The question is, surely, why was the Saudi Arabian delegation not led by at least the Crown Prince Mohammed Bin Salman (MBS)? Was this related to Saudi Arabia’s closeness to the US and the close relationship between MBS and Trump’s son-in-law and Middle East special envoy Jared Kushner? Also, Egypt is known to have enjoyed arms supplies from the US to fight terrorism and radical groups.
It needs to be noted that the relationship between the four Middle-eastern powers – Saudi Arabia, Iran, Turkey and Egypt – cannot be said to be peaceful. Saudi Arabia is in contention with Iran for regional influence and leadership; Iran and Turkey’s relationship is rocky at best. Turkey and Egypt do not go together well and Egypt and Iran are not really on the best of terms.

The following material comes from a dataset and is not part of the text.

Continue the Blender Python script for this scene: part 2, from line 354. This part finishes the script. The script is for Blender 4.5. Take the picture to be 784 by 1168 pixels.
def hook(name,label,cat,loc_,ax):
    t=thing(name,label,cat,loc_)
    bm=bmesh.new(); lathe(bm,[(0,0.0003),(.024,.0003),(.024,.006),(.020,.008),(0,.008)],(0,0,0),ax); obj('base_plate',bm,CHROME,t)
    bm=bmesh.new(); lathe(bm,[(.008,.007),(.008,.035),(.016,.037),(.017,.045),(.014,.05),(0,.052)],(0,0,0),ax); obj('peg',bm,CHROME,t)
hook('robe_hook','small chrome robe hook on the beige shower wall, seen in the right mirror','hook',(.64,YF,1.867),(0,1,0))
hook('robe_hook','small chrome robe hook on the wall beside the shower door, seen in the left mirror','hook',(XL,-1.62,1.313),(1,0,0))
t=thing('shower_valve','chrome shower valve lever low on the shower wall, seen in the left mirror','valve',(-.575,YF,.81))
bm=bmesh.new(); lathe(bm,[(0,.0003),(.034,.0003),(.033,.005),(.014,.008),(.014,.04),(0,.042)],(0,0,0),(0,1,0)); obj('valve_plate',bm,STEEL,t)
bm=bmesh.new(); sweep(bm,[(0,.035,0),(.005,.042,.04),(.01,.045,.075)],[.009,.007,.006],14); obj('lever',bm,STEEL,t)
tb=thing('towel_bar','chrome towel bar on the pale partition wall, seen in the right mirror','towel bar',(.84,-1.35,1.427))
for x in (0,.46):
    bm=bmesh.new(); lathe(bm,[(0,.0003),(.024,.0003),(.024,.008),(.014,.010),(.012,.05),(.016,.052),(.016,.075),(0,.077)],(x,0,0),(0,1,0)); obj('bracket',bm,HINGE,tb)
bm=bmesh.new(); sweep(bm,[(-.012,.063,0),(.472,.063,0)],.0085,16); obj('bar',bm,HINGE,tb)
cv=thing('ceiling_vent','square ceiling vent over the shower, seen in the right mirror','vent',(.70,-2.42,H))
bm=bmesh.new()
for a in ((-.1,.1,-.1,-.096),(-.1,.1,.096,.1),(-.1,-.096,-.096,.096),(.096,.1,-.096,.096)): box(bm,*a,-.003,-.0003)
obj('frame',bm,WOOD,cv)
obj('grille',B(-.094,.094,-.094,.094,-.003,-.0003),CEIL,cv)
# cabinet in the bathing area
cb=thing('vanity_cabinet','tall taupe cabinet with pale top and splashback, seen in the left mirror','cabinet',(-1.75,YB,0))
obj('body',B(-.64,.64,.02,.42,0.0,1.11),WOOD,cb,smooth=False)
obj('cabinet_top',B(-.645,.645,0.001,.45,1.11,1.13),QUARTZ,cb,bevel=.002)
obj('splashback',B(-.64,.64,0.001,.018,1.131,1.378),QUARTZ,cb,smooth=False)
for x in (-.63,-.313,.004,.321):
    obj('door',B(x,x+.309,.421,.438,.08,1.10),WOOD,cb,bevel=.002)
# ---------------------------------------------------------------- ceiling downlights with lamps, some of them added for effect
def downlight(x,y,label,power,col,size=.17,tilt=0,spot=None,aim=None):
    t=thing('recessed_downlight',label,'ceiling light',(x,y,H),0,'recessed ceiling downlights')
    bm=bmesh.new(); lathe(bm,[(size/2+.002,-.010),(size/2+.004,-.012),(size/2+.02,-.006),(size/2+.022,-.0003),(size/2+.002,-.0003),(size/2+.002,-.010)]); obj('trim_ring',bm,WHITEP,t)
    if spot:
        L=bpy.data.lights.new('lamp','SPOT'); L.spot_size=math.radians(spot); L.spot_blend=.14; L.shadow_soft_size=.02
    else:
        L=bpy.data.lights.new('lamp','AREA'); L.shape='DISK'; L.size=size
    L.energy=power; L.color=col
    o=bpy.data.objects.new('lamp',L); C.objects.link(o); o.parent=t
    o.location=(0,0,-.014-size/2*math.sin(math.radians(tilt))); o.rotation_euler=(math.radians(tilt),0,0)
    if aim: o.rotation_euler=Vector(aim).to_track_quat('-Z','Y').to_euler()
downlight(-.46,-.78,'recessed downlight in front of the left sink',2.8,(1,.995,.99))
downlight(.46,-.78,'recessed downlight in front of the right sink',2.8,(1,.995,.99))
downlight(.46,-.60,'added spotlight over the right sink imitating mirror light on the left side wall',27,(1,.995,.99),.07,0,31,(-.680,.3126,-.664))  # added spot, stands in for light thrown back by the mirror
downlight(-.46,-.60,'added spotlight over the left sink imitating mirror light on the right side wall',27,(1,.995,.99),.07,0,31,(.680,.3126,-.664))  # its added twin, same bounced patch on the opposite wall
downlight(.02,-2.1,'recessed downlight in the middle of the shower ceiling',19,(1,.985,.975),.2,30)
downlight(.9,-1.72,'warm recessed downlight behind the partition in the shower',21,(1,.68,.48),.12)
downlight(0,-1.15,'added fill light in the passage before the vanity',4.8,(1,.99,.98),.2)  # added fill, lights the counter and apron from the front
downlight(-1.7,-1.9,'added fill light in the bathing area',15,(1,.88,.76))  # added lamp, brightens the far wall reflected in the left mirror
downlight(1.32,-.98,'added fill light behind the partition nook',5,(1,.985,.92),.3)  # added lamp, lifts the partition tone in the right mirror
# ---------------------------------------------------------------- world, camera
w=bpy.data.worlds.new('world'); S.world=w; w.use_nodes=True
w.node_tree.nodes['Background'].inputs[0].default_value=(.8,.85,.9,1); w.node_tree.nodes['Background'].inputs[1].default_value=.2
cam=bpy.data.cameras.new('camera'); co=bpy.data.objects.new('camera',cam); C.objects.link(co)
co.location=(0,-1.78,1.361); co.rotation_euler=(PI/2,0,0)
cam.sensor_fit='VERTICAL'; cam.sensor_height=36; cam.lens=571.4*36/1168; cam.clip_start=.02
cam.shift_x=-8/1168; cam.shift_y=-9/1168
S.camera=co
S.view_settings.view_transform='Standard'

Seeing this configuration, there is a huge opportunity for Indonesia to strengthen its role in pushing for Palestinian freedom and continuing efforts to resolve Jerusalem’s status. Indonesia’s advantage lies in its good relationships with key Middle East countries, the EU and NAM – all of which can be activated to push the Palestine issue at the UN General Assembly.
Despite this heavy burden and the long road ahead, filled with sharp twists and turns and ups and downs, this is clearly an opportunity for Indonesia to strengthen its reputation on the international stage. If this occurs, the old observation will be proven to be true: There are only three countries deeply loyal to Palestine: Jordan, Indonesia and Palestine.